Abstract:
The current crisis in Greece, an EU member for over 30 years, has brought to the surface the character of the Greek politico-administrative system as it handles employment, migration and associated forms of social protection. Similarly, recent attempts at legislative reforms of the operation of social economy enterprises have yet to be implemented, while the current legislation governing them, i.e. as Foundations, dates back to ...1939. The difficulties in recognising and regulating the social economy sector seem to emanate from the organisation of the overall employment security system in place.
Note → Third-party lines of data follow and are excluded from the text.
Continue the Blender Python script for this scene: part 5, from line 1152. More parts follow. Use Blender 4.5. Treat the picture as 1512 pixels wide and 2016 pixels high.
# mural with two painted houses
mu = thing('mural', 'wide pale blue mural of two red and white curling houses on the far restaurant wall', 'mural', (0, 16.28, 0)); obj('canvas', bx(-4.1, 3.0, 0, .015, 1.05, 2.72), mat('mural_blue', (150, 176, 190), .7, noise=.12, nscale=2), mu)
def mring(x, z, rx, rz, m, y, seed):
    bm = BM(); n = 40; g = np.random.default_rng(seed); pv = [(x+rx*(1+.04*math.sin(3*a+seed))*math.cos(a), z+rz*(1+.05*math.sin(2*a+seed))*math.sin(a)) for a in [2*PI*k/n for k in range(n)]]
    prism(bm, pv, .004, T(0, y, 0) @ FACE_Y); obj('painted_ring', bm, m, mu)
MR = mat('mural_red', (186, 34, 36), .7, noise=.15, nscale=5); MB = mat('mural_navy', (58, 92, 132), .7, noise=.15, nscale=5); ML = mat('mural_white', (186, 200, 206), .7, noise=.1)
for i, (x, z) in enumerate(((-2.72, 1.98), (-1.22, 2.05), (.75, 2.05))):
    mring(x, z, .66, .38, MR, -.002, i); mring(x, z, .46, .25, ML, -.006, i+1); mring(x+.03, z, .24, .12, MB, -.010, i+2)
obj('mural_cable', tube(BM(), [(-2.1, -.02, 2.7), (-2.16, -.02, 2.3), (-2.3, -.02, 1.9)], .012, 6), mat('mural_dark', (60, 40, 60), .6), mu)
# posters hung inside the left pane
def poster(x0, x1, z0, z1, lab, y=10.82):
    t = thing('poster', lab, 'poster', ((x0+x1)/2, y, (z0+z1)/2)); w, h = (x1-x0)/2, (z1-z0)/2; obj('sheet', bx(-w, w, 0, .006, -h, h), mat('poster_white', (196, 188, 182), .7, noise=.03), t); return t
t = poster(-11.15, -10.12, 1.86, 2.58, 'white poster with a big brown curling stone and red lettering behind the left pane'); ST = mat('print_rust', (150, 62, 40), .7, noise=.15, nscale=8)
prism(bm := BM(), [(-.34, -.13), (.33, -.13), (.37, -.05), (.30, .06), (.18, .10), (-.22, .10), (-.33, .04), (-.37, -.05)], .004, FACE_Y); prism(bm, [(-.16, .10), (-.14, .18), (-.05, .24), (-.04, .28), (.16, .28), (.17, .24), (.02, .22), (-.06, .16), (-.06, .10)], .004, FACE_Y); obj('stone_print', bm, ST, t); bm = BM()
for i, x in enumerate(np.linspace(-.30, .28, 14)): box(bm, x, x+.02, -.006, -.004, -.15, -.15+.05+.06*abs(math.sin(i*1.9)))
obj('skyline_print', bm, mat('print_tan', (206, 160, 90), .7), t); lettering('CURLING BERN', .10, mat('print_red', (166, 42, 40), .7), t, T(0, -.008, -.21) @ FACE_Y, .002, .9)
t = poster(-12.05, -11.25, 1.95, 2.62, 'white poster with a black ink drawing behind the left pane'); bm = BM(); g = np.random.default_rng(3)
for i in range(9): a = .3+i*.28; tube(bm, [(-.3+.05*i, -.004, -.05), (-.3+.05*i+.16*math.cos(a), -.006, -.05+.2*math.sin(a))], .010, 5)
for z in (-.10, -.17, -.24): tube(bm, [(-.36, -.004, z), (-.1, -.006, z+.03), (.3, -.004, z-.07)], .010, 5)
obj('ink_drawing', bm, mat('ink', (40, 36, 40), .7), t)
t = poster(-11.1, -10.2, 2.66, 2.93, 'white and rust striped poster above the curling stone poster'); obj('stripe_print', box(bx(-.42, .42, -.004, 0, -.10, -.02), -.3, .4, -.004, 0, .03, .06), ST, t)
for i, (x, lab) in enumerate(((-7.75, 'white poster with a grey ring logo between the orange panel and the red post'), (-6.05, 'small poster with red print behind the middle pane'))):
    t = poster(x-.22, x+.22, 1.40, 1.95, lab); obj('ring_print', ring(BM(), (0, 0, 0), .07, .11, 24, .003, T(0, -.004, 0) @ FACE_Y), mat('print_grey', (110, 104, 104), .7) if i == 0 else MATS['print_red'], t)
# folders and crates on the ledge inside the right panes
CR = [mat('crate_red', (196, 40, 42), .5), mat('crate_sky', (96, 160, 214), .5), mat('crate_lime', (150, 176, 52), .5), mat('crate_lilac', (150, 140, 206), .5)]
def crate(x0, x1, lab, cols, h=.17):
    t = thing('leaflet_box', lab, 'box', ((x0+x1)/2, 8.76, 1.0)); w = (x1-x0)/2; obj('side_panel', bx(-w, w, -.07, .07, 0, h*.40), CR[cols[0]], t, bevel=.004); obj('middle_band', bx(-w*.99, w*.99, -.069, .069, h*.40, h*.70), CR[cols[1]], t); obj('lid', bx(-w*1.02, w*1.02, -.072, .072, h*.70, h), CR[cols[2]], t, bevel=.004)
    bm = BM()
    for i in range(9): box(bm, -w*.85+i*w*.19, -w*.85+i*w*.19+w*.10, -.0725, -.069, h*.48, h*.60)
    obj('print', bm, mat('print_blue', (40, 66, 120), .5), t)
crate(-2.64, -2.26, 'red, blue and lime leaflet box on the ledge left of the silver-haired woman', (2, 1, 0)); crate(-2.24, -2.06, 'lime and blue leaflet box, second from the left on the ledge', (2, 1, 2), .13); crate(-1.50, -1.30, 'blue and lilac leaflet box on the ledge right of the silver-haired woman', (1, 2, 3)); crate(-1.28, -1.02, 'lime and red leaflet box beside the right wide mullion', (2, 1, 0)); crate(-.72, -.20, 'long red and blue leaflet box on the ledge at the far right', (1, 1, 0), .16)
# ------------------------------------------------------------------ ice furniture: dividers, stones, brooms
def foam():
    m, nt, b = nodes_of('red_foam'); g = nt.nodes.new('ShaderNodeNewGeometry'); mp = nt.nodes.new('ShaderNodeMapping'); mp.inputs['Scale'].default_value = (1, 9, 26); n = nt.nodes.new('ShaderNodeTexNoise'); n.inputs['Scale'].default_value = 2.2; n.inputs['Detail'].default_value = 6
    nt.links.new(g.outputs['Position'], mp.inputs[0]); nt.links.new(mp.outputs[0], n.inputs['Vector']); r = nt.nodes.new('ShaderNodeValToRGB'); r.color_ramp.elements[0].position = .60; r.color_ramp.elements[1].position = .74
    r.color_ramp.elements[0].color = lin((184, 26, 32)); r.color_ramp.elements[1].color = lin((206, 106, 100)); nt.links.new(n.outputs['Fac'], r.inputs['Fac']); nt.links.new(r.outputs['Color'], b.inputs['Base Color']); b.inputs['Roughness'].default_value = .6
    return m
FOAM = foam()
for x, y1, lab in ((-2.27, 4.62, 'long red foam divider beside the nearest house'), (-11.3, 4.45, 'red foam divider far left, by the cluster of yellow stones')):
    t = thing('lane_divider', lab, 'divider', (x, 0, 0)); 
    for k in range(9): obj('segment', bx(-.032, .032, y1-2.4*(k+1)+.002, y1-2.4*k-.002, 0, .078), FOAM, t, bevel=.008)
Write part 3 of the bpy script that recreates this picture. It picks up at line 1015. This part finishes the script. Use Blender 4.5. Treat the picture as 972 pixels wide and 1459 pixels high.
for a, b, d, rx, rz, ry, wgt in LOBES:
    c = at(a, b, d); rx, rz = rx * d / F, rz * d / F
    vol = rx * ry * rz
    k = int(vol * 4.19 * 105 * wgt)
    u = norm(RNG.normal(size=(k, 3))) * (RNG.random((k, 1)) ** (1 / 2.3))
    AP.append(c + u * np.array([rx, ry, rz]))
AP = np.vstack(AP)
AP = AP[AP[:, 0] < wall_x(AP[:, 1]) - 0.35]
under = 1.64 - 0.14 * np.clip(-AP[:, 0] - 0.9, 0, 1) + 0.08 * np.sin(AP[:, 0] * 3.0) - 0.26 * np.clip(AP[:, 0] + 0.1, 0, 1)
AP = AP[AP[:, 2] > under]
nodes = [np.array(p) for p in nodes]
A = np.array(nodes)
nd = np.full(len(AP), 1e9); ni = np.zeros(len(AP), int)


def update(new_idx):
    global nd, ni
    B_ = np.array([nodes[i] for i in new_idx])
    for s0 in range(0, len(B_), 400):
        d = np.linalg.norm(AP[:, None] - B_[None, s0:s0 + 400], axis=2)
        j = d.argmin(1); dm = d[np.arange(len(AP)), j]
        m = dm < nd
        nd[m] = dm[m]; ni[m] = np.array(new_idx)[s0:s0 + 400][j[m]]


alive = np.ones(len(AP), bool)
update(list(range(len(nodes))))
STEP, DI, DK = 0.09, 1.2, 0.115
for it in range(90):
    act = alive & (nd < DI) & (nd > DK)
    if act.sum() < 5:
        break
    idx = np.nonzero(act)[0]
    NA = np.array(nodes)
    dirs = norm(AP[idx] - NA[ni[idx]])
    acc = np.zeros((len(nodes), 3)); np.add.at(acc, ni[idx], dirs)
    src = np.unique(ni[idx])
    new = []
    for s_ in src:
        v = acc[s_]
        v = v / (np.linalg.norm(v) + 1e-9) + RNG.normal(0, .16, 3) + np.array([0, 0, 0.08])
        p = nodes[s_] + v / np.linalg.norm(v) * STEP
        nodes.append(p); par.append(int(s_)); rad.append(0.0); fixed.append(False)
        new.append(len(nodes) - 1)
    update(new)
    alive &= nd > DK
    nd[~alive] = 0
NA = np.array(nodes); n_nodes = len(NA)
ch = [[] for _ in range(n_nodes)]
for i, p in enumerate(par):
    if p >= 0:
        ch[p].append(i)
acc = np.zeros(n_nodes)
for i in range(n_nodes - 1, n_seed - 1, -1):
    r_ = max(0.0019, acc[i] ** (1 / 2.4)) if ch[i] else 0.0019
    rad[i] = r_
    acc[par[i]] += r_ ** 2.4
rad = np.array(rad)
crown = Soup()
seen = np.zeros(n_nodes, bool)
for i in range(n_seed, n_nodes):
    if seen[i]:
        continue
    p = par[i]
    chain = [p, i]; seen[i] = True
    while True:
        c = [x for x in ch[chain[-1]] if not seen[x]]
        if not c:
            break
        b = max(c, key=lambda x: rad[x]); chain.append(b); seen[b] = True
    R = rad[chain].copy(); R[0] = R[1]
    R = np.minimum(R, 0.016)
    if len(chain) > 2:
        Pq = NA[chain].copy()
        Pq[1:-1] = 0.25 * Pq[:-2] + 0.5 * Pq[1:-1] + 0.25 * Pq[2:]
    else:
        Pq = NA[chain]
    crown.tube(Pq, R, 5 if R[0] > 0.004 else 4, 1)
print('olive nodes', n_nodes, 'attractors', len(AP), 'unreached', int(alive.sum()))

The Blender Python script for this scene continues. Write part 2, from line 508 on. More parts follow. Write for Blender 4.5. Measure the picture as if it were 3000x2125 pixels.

The employment relationship seems to be embedded within a bifurcated system of labour whereby the employment relationship is secure only in the public sector while the private sector is controlled by a precarious system of labour security, a separate health system and with its own political organisation. The lack of a unified national labour system does not allow the formation of a national system of employment (qualifications) and, hence, a way to overcome nepotism and the political (party) patronage system which defines, in a determining way, labour relations. This division is maintained by the politico-administrative labour regime put in place, under the extra-ordinary political situation that emerged after World War II (WWII).
The paper explores this hidden reality defining the organisation of the employment system in Greece, its politico-administrative controls that seem to aim at ‘arresting’ the emergence of a social economy. This leads to a hidden social economy of a fragmented private labour market, which is regulated separately from the secure “public” employment sector. This rather anachronistic and discriminatory system of political order of labour divides workers in Greece.